» Records for the task
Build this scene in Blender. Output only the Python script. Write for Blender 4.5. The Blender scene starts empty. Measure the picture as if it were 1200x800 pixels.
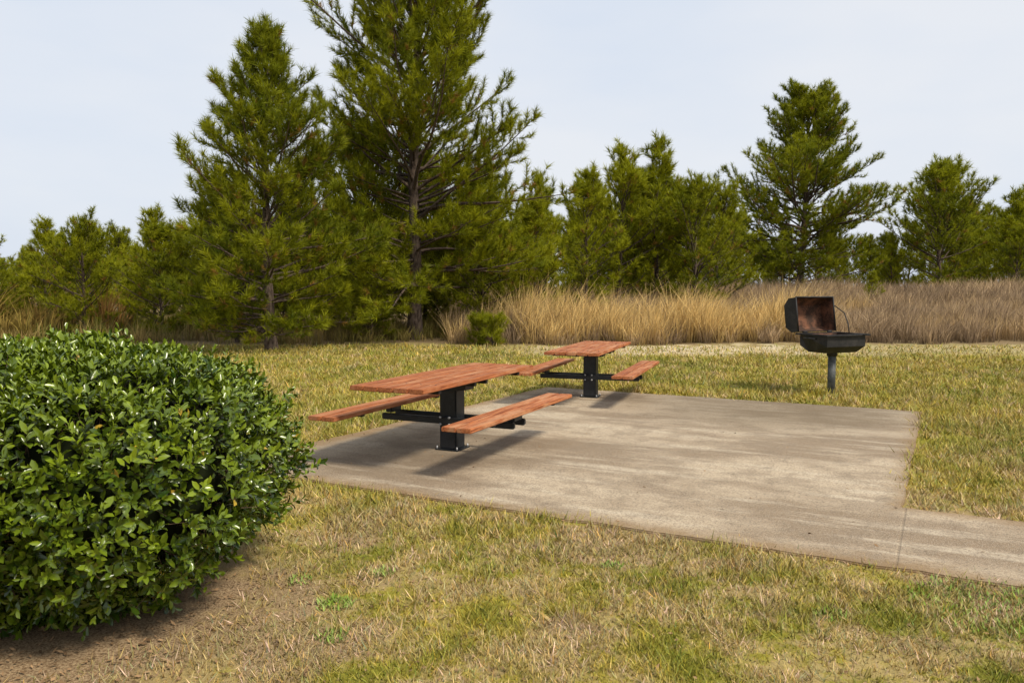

* * *

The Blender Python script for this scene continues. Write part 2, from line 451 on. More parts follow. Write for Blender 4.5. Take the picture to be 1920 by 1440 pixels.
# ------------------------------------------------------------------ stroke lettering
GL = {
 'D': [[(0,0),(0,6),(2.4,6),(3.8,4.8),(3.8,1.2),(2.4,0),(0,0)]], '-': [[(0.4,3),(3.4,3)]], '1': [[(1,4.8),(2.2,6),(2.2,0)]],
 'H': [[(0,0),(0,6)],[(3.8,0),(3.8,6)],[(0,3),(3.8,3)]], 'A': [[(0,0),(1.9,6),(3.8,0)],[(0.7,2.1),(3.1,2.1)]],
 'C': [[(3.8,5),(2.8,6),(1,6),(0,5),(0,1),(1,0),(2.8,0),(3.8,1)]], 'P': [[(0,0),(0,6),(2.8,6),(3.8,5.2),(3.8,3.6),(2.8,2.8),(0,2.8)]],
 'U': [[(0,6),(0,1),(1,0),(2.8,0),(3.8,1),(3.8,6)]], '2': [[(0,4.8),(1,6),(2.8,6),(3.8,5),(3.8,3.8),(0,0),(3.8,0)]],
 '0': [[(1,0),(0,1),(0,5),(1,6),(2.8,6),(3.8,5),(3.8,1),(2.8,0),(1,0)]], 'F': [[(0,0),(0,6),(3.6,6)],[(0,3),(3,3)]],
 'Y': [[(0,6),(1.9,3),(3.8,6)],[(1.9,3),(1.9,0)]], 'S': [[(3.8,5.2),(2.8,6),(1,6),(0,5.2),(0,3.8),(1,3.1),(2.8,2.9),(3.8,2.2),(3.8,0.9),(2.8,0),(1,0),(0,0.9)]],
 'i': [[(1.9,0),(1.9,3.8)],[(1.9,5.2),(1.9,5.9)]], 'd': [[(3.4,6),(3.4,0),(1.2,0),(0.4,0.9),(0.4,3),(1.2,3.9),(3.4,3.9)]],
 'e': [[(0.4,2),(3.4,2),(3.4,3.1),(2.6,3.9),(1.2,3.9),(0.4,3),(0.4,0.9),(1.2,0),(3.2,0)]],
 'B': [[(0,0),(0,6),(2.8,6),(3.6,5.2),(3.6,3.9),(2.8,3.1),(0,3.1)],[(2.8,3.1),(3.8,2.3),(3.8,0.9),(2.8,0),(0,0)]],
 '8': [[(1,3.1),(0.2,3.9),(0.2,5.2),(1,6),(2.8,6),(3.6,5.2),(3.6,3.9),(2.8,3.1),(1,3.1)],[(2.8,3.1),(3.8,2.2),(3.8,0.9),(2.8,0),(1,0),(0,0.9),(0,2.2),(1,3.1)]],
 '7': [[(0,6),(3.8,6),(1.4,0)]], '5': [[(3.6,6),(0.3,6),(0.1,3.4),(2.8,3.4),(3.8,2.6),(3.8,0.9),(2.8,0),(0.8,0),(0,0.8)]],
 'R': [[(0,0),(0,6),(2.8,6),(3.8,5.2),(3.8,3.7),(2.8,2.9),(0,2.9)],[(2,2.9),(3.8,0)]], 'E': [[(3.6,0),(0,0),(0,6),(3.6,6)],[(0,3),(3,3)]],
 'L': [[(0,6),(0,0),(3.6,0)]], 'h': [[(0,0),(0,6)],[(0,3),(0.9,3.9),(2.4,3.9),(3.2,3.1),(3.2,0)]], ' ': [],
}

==

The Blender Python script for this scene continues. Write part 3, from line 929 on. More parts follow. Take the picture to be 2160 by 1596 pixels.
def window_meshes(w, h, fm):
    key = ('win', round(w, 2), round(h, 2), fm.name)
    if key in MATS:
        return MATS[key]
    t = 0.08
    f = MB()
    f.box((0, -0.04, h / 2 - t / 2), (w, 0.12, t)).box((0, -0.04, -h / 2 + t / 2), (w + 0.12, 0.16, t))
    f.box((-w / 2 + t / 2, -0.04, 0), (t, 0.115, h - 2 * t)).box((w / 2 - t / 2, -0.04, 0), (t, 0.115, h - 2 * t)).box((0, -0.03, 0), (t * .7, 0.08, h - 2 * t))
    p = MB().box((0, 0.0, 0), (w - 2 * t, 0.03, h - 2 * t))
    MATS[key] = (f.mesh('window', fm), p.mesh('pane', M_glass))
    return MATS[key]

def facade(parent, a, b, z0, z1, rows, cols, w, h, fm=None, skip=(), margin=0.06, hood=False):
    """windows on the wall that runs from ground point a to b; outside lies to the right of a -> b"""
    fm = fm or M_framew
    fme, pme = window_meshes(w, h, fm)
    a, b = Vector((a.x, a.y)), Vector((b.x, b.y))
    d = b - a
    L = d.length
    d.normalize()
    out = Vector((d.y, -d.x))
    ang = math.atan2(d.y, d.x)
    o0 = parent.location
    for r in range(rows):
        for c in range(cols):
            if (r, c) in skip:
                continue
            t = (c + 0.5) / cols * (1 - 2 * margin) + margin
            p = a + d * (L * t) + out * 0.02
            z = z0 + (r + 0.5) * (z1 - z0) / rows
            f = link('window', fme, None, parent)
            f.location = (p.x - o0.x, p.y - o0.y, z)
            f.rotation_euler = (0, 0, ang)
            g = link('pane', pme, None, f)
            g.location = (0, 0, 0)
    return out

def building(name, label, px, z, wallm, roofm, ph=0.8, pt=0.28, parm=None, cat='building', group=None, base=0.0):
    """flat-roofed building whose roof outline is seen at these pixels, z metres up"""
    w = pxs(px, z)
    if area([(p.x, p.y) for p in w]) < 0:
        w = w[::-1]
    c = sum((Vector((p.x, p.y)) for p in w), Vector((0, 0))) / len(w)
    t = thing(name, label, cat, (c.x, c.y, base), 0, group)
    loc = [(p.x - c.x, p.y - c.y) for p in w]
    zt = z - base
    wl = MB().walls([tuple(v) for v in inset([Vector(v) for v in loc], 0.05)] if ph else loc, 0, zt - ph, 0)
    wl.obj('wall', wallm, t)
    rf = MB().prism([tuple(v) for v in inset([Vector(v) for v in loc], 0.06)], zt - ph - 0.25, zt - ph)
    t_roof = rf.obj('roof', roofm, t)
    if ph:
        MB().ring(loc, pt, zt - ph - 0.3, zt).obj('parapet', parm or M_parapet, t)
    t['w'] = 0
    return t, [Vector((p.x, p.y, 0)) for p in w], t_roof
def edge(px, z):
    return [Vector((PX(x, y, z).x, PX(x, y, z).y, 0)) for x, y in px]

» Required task
Within the listing above, copy each line that has the string "this".

» Result
Build this scene in Blender. Output only the Python script. Write for Blender 4.5. The Blender scene starts empty. Measure the picture as if it were 1200x800 pixels.
The Blender Python script for this scene continues. Write part 2, from line 451 on. More parts follow. Write for Blender 4.5. Take the picture to be 1920 by 1440 pixels.
The Blender Python script for this scene continues. Write part 3, from line 929 on. More parts follow. Take the picture to be 2160 by 1596 pixels.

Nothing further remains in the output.